Verstandige grote mensen weerstaan zo’n verleiding natuurlijk moeiteloos. Een belofte die in een openbare gelegenheid bij gedempt licht aan een vreemde wordt gedaan, kan tot grote problemen leiden, dat is bekend. De liefhebber echter wikt en weegt, heimelijk op zoek naar een excuus om te zeggen: “Ja, ga maar mee. Ik zal van je houden en voor je zorgen, al heb ik er al een.”
Soms draai je je om en overwint het verstand, maar het komt regelmatig voor, dat je tegen alle redelijkheid in valt voor de jou zo bekende schoonheid.

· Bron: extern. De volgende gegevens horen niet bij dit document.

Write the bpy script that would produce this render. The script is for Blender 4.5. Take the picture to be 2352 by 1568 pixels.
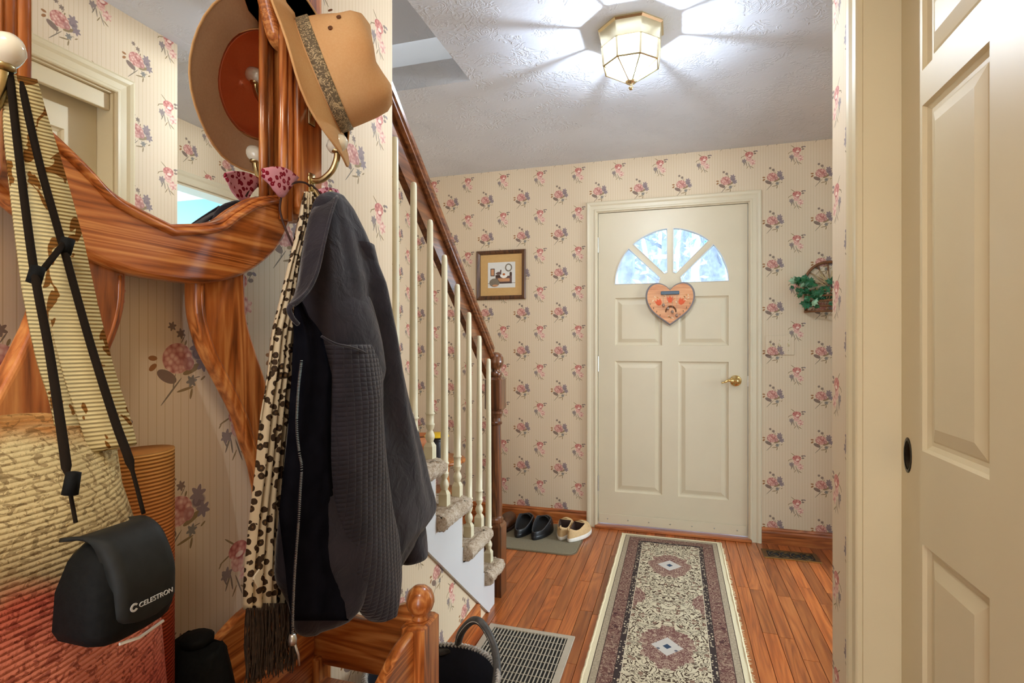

Ze is te mooi, ze hoort daar niet: een dakloze verschoppelinge van betere komaf die op dansschoentjes staat te rillen in een kapotte jas achter het Centraal Station, schichtig om zich heen kijkend.
Haar meesmokkelen kost weinig moeite, tenslotte past ze in de zak van je jas, maar thuis wacht die andere, net zo mooi, die jou wèl trouw is. Je kunt die twee toch moeilijk naast elkaar zetten en verwachten dat ze het samen kunnen vinden, zeggend: “Nee hoor, heus, ze blijft maar even!”
Dan begint het grote zoeken naar vervangend onderdak: tussen neus en lippen door wordt ze toevertrouwd aan een vriend van jaren, zo nonchalant mogelijk, met de verzekering dat hij haar terug mag geven als ze niet bevalt. Vaak kómt ze terug. Haar schoonheid werd niet herkend: bij daglicht bleek ze een vale verschijning en ze had hem niets te zeggen bovendien.
Ten einde raad wordt ze dan verpakt in het mooiste papier en cadeau gegeven. Daar mag die schoonheid dan vast wel in de kast staan en misschien, als ze haar leren kennen, begrijpen ze wel hoe mooi ze is.